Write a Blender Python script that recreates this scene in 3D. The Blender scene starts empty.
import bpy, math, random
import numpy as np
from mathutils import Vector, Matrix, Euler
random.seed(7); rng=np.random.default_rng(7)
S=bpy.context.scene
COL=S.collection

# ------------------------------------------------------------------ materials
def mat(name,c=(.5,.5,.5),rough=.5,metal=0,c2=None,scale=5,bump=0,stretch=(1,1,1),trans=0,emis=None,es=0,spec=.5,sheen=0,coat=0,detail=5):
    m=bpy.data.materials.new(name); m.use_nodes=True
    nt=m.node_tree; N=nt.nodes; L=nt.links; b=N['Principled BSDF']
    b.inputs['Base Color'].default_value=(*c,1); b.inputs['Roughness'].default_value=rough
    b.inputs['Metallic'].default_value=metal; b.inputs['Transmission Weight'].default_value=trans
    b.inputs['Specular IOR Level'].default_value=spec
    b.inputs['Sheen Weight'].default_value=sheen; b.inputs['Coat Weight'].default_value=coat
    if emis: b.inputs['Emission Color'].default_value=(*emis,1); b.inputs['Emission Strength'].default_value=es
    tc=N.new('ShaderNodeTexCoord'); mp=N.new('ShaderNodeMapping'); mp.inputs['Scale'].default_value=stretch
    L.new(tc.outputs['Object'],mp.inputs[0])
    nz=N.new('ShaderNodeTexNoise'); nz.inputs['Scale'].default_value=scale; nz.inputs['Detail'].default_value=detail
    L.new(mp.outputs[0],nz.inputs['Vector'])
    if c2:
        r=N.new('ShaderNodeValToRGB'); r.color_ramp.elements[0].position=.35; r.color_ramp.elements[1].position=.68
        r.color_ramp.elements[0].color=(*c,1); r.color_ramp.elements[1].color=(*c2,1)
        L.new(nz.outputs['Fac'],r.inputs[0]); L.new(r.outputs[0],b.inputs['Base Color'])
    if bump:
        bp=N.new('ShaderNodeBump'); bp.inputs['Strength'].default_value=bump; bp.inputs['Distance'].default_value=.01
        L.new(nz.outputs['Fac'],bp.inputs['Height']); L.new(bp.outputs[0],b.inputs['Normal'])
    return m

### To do
Reproduce exactly, please, only the lines from the start of the data above to the line that contains "COL=S.collection", with both ends kept.

### Solution to the problem
Write a Blender Python script that recreates this scene in 3D. The Blender scene starts empty.
import bpy, math, random
import numpy as np
from mathutils import Vector, Matrix, Euler
random.seed(7); rng=np.random.default_rng(7)
S=bpy.context.scene
COL=S.collection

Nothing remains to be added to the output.